→ INFORMATION SUPPLIED:
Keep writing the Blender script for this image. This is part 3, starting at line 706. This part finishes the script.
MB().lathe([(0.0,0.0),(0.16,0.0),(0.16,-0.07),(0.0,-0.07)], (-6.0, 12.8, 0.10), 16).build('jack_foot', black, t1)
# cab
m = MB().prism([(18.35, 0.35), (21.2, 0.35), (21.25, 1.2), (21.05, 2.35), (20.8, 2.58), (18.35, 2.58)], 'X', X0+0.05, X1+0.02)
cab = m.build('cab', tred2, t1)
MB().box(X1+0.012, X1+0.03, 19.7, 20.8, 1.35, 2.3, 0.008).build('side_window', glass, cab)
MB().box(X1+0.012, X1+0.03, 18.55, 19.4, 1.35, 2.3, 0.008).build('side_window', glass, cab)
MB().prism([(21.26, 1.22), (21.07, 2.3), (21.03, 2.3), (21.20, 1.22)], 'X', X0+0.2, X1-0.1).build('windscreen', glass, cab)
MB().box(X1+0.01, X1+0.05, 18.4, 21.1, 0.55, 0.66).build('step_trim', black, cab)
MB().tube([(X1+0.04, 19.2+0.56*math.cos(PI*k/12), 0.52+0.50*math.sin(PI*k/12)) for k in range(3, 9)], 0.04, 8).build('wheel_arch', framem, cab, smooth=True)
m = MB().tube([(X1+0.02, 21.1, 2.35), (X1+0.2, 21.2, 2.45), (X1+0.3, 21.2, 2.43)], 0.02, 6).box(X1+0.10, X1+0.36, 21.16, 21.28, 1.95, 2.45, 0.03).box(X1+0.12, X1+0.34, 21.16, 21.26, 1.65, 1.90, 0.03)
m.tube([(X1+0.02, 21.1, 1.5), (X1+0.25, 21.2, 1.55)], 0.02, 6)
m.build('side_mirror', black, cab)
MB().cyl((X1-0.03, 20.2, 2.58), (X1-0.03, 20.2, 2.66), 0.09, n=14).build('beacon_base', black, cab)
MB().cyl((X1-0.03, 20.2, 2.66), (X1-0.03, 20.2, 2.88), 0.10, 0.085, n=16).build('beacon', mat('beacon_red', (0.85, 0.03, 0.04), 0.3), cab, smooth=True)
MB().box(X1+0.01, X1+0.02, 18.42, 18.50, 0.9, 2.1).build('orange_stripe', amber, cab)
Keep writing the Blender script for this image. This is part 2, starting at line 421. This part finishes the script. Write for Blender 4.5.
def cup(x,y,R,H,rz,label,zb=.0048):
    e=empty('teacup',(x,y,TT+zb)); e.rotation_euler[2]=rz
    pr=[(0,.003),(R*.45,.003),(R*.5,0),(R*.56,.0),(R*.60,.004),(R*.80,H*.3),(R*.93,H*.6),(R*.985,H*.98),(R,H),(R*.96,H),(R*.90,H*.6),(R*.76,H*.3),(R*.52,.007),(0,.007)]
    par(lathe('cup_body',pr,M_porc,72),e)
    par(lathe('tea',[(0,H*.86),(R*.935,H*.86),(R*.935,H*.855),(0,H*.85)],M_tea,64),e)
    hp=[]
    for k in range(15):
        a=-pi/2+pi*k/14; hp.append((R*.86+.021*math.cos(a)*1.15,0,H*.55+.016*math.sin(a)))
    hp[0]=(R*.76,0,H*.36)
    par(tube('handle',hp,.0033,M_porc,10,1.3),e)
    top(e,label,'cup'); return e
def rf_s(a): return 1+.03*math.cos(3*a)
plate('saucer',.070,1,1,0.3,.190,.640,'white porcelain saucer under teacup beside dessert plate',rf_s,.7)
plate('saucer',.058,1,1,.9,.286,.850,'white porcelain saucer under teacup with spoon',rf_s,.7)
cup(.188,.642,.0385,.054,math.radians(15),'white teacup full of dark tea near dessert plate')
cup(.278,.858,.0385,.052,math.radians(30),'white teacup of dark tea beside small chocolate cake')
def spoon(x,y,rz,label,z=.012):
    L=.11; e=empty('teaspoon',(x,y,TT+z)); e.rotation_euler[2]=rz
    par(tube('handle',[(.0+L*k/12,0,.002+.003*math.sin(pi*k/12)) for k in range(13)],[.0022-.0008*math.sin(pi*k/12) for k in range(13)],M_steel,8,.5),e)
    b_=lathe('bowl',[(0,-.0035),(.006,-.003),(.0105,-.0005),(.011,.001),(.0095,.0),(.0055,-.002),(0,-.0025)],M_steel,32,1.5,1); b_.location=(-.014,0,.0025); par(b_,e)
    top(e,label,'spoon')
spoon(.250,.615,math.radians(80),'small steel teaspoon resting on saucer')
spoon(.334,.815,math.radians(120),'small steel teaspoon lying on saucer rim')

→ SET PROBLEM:
Give a word-for-word copy of the records.

→ OUTPUT FOR THIS EXERCISE:
Keep writing the Blender script for this image. This is part 3, starting at line 706. This part finishes the script.
MB().lathe([(0.0,0.0),(0.16,0.0),(0.16,-0.07),(0.0,-0.07)], (-6.0, 12.8, 0.10), 16).build('jack_foot', black, t1)
# cab
m = MB().prism([(18.35, 0.35), (21.2, 0.35), (21.25, 1.2), (21.05, 2.35), (20.8, 2.58), (18.35, 2.58)], 'X', X0+0.05, X1+0.02)
cab = m.build('cab', tred2, t1)
MB().box(X1+0.012, X1+0.03, 19.7, 20.8, 1.35, 2.3, 0.008).build('side_window', glass, cab)
MB().box(X1+0.012, X1+0.03, 18.55, 19.4, 1.35, 2.3, 0.008).build('side_window', glass, cab)
MB().prism([(21.26, 1.22), (21.07, 2.3), (21.03, 2.3), (21.20, 1.22)], 'X', X0+0.2, X1-0.1).build('windscreen', glass, cab)
MB().box(X1+0.01, X1+0.05, 18.4, 21.1, 0.55, 0.66).build('step_trim', black, cab)
MB().tube([(X1+0.04, 19.2+0.56*math.cos(PI*k/12), 0.52+0.50*math.sin(PI*k/12)) for k in range(3, 9)], 0.04, 8).build('wheel_arch', framem, cab, smooth=True)
m = MB().tube([(X1+0.02, 21.1, 2.35), (X1+0.2, 21.2, 2.45), (X1+0.3, 21.2, 2.43)], 0.02, 6).box(X1+0.10, X1+0.36, 21.16, 21.28, 1.95, 2.45, 0.03).box(X1+0.12, X1+0.34, 21.16, 21.26, 1.65, 1.90, 0.03)
m.tube([(X1+0.02, 21.1, 1.5), (X1+0.25, 21.2, 1.55)], 0.02, 6)
m.build('side_mirror', black, cab)
MB().cyl((X1-0.03, 20.2, 2.58), (X1-0.03, 20.2, 2.66), 0.09, n=14).build('beacon_base', black, cab)
MB().cyl((X1-0.03, 20.2, 2.66), (X1-0.03, 20.2, 2.88), 0.10, 0.085, n=16).build('beacon', mat('beacon_red', (0.85, 0.03, 0.04), 0.3), cab, smooth=True)
MB().box(X1+0.01, X1+0.02, 18.42, 18.50, 0.9, 2.1).build('orange_stripe', amber, cab)
Keep writing the Blender script for this image. This is part 2, starting at line 421. This part finishes the script. Write for Blender 4.5.
def cup(x,y,R,H,rz,label,zb=.0048):
    e=empty('teacup',(x,y,TT+zb)); e.rotation_euler[2]=rz
    pr=[(0,.003),(R*.45,.003),(R*.5,0),(R*.56,.0),(R*.60,.004),(R*.80,H*.3),(R*.93,H*.6),(R*.985,H*.98),(R,H),(R*.96,H),(R*.90,H*.6),(R*.76,H*.3),(R*.52,.007),(0,.007)]
    par(lathe('cup_body',pr,M_porc,72),e)
    par(lathe('tea',[(0,H*.86),(R*.935,H*.86),(R*.935,H*.855),(0,H*.85)],M_tea,64),e)
    hp=[]
    for k in range(15):
        a=-pi/2+pi*k/14; hp.append((R*.86+.021*math.cos(a)*1.15,0,H*.55+.016*math.sin(a)))
    hp[0]=(R*.76,0,H*.36)
    par(tube('handle',hp,.0033,M_porc,10,1.3),e)
    top(e,label,'cup'); return e
def rf_s(a): return 1+.03*math.cos(3*a)
plate('saucer',.070,1,1,0.3,.190,.640,'white porcelain saucer under teacup beside dessert plate',rf_s,.7)
plate('saucer',.058,1,1,.9,.286,.850,'white porcelain saucer under teacup with spoon',rf_s,.7)
cup(.188,.642,.0385,.054,math.radians(15),'white teacup full of dark tea near dessert plate')
cup(.278,.858,.0385,.052,math.radians(30),'white teacup of dark tea beside small chocolate cake')
def spoon(x,y,rz,label,z=.012):
    L=.11; e=empty('teaspoon',(x,y,TT+z)); e.rotation_euler[2]=rz
    par(tube('handle',[(.0+L*k/12,0,.002+.003*math.sin(pi*k/12)) for k in range(13)],[.0022-.0008*math.sin(pi*k/12) for k in range(13)],M_steel,8,.5),e)
    b_=lathe('bowl',[(0,-.0035),(.006,-.003),(.0105,-.0005),(.011,.001),(.0095,.0),(.0055,-.002),(0,-.0025)],M_steel,32,1.5,1); b_.location=(-.014,0,.0025); par(b_,e)
    top(e,label,'spoon')
spoon(.250,.615,math.radians(80),'small steel teaspoon resting on saucer')
spoon(.334,.815,math.radians(120),'small steel teaspoon lying on saucer rim')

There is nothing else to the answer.